Work instructions — Go through the listing and pick out each line with the word "objects" in it.

Material for this task —
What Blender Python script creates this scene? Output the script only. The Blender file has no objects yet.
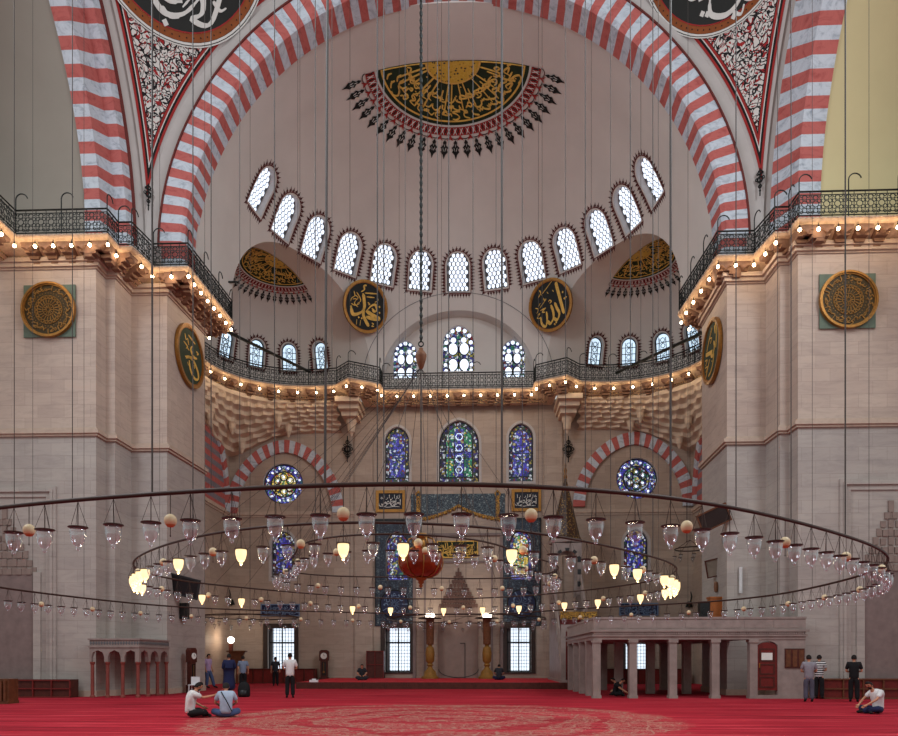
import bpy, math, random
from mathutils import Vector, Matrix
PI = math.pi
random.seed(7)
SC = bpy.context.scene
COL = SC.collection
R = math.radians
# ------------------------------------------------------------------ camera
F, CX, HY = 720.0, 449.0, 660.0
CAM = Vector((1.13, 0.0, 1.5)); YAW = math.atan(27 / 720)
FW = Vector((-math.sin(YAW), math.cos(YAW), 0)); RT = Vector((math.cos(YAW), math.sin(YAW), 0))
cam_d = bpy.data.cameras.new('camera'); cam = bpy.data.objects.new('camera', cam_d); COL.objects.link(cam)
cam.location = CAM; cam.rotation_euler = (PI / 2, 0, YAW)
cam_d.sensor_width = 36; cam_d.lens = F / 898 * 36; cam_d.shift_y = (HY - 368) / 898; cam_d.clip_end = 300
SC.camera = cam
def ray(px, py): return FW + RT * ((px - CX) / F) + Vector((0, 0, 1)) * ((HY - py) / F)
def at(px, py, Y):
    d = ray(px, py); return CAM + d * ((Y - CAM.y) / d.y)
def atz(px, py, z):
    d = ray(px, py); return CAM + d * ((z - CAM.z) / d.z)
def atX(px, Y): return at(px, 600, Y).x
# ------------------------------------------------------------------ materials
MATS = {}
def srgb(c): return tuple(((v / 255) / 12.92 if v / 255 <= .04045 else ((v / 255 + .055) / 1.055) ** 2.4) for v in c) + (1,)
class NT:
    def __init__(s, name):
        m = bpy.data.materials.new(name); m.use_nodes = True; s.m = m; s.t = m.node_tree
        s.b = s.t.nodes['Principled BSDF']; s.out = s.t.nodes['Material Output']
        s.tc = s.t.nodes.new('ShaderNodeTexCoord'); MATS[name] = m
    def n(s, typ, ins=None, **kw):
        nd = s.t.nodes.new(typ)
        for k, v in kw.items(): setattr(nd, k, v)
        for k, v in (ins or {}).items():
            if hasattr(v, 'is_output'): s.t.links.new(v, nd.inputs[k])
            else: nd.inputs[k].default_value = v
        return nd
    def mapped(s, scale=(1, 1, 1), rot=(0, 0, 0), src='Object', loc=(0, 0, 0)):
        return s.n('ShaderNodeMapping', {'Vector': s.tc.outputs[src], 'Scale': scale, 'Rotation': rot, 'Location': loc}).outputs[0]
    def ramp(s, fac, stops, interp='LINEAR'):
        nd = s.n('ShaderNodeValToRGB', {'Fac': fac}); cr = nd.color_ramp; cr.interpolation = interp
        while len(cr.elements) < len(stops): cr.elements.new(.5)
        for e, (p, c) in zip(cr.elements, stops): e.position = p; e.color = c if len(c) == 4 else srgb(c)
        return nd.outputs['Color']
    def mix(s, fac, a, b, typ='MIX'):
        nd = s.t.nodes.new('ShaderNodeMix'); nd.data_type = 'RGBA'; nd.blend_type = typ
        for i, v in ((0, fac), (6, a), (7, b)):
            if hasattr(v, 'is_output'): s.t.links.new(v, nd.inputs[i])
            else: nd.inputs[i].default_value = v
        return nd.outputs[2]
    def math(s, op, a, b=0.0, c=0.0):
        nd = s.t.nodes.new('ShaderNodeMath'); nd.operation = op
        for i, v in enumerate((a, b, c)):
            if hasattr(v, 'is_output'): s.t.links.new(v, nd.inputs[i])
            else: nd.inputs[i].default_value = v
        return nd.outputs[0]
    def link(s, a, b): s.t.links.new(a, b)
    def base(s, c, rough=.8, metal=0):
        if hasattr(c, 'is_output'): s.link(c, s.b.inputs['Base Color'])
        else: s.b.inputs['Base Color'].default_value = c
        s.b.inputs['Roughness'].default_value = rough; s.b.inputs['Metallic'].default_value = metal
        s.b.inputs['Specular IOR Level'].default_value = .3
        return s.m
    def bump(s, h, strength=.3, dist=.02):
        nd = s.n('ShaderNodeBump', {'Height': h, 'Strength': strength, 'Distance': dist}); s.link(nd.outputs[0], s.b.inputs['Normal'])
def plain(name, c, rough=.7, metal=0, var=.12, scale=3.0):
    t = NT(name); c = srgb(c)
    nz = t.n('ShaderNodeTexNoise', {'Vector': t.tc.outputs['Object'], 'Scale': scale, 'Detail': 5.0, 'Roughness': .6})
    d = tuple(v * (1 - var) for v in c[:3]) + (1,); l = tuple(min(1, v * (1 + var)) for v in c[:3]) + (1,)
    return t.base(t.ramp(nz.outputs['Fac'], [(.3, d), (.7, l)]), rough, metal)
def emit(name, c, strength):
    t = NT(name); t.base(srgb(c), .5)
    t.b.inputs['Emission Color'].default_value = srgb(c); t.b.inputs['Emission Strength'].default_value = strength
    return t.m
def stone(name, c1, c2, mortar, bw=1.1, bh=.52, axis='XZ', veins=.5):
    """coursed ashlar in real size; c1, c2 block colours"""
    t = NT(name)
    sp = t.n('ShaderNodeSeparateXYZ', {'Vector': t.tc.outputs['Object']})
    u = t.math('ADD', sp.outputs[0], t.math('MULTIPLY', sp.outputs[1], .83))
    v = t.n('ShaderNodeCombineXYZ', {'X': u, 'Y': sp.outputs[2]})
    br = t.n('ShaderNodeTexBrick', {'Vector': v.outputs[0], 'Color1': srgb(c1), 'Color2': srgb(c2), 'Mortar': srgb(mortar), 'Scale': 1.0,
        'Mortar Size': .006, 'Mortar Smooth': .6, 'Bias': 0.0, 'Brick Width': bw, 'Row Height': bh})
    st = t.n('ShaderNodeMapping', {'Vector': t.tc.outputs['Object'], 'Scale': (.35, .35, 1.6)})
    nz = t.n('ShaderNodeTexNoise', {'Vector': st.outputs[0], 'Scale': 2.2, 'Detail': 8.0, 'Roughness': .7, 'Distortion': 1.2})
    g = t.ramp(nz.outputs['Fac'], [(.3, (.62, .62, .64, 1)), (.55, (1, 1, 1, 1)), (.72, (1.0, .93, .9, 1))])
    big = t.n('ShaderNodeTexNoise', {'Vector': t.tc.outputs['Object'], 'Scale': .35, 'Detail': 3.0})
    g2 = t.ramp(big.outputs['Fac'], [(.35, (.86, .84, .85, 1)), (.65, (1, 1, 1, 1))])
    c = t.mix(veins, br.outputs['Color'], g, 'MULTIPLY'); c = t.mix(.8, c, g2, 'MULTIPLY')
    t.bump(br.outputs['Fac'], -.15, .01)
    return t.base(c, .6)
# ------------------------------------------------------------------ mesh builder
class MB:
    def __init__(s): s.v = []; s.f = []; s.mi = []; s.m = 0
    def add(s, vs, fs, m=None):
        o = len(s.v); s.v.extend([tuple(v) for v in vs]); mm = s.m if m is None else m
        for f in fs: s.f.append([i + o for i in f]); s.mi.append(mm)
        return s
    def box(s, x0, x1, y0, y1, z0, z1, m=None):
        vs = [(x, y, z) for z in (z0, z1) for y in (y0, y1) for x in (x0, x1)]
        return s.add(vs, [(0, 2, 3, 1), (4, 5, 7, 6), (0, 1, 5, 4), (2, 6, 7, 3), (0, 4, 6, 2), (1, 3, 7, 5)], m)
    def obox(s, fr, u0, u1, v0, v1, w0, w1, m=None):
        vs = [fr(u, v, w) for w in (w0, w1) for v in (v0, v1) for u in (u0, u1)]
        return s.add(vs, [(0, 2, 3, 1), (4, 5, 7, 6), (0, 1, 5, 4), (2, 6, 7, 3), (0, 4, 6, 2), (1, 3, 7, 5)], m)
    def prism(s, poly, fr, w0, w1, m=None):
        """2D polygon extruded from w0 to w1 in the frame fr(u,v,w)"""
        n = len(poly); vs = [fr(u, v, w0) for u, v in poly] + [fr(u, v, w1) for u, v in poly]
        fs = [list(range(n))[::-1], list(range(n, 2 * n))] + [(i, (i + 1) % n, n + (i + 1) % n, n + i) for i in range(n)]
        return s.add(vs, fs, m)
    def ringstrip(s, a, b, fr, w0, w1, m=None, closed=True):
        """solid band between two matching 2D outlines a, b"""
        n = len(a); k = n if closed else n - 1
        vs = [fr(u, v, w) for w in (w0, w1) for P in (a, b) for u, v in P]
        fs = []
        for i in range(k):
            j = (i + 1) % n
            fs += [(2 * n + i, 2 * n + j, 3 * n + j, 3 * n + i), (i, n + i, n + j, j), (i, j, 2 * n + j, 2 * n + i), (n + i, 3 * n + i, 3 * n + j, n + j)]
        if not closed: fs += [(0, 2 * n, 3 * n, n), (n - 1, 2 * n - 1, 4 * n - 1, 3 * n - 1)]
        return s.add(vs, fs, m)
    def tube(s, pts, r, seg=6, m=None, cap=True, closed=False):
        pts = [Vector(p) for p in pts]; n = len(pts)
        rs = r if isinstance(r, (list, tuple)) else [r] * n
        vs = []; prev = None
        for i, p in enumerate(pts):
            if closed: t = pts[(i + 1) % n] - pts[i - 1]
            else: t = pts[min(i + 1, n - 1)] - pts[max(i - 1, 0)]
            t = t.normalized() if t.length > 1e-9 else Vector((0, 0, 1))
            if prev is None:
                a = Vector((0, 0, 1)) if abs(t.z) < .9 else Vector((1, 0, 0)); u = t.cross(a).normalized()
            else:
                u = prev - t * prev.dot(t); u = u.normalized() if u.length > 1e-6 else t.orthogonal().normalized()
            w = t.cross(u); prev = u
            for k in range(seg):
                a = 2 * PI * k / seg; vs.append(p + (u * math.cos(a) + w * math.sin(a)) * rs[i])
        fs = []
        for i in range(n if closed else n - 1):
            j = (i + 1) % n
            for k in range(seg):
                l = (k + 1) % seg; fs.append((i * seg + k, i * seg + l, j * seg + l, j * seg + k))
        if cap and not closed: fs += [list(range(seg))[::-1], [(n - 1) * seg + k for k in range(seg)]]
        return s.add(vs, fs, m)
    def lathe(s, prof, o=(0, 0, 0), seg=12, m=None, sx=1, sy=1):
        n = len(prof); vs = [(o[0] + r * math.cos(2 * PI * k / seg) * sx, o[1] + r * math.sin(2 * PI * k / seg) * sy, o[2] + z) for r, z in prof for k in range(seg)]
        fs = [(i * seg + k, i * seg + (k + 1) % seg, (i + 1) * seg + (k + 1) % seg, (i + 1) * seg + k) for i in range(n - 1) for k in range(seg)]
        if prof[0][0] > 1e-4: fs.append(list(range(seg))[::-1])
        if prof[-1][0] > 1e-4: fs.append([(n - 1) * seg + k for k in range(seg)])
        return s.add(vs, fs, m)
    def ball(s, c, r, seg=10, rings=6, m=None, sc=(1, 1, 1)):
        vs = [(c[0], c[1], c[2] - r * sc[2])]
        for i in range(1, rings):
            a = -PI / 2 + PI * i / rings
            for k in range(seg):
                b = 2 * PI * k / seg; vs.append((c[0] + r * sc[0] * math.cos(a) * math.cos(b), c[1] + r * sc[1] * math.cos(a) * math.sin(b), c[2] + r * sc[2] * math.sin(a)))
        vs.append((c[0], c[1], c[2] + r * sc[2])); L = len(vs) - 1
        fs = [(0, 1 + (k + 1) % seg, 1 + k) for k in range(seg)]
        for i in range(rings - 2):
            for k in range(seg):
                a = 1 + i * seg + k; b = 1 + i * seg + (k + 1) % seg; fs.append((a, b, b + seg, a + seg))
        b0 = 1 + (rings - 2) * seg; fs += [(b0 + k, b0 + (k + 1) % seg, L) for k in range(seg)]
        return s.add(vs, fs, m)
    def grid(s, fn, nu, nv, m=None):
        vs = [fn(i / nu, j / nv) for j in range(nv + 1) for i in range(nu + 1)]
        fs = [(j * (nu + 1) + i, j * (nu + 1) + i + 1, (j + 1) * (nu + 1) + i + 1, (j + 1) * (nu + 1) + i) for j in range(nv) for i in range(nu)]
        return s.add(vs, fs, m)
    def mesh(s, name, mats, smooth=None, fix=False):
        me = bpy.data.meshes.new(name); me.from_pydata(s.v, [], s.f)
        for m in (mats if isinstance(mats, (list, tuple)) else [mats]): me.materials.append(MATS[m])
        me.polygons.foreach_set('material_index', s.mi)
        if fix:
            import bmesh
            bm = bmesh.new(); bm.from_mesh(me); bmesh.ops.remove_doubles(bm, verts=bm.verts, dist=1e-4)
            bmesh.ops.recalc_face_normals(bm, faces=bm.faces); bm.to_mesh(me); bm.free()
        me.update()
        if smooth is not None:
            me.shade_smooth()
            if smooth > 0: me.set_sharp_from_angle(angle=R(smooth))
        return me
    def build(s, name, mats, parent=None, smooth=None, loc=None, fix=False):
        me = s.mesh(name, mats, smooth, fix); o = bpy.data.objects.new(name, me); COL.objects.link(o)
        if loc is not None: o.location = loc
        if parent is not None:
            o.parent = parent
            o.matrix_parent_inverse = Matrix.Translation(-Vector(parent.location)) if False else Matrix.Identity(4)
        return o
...
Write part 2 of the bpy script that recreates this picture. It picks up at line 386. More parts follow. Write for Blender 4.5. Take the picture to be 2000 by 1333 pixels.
...
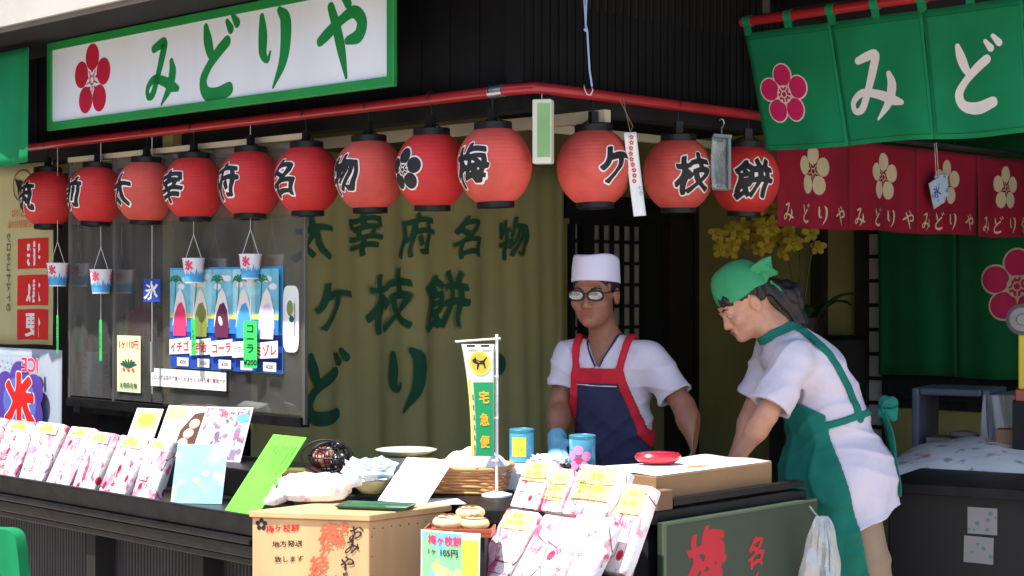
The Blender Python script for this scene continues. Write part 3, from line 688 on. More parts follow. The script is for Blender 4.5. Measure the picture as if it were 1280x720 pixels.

Task response —
What Blender Python script creates this scene? Output the script only. The Blender file has no objects yet.
cam_d = bpy.data.cameras.new('camera'); cam = bpy.data.objects.new('camera', cam_d); COL.objects.link(cam)
        me = s.mesh(name, mats, smooth, fix); o = bpy.data.objects.new(name, me); COL.objects.link(o)